COLLECTED DATA:
** BEGIN **

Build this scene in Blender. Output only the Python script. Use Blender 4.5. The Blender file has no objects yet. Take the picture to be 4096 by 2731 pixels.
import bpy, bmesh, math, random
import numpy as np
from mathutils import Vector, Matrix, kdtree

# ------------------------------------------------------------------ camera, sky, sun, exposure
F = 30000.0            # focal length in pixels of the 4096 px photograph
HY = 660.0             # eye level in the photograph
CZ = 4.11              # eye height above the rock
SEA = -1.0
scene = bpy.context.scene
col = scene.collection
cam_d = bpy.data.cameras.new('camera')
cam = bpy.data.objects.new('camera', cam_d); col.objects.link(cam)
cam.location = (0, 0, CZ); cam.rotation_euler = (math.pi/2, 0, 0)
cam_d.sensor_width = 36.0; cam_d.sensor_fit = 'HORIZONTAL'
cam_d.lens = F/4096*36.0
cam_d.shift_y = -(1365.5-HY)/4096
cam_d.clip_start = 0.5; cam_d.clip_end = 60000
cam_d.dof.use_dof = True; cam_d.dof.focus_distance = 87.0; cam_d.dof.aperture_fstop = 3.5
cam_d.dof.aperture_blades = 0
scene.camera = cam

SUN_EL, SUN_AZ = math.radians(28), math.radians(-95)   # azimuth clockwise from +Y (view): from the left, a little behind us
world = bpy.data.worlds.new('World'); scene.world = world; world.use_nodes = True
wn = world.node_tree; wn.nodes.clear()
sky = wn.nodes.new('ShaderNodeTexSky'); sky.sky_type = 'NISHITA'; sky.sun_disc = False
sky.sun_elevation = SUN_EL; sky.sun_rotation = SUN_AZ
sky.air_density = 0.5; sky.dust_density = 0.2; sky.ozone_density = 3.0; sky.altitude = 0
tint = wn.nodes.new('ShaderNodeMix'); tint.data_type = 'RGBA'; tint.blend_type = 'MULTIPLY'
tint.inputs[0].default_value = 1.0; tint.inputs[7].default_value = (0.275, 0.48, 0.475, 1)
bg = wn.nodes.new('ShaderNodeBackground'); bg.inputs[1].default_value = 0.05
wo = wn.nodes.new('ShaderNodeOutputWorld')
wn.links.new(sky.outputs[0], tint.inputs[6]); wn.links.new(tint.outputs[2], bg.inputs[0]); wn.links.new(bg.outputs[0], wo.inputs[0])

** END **

AIM OF THE EXERCISE:
Give the lines again, exactly as they stand, from the beginning of the data through the line with "scene.camera = cam".

SOLUTION TO THIS PROBLEM:
Build this scene in Blender. Output only the Python script. Use Blender 4.5. The Blender file has no objects yet. Take the picture to be 4096 by 2731 pixels.
import bpy, bmesh, math, random
import numpy as np
from mathutils import Vector, Matrix, kdtree

# ------------------------------------------------------------------ camera, sky, sun, exposure
F = 30000.0            # focal length in pixels of the 4096 px photograph
HY = 660.0             # eye level in the photograph
CZ = 4.11              # eye height above the rock
SEA = -1.0
scene = bpy.context.scene
col = scene.collection
cam_d = bpy.data.cameras.new('camera')
cam = bpy.data.objects.new('camera', cam_d); col.objects.link(cam)
cam.location = (0, 0, CZ); cam.rotation_euler = (math.pi/2, 0, 0)
cam_d.sensor_width = 36.0; cam_d.sensor_fit = 'HORIZONTAL'
cam_d.lens = F/4096*36.0
cam_d.shift_y = -(1365.5-HY)/4096
cam_d.clip_start = 0.5; cam_d.clip_end = 60000
cam_d.dof.use_dof = True; cam_d.dof.focus_distance = 87.0; cam_d.dof.aperture_fstop = 3.5
cam_d.dof.aperture_blades = 0
scene.camera = cam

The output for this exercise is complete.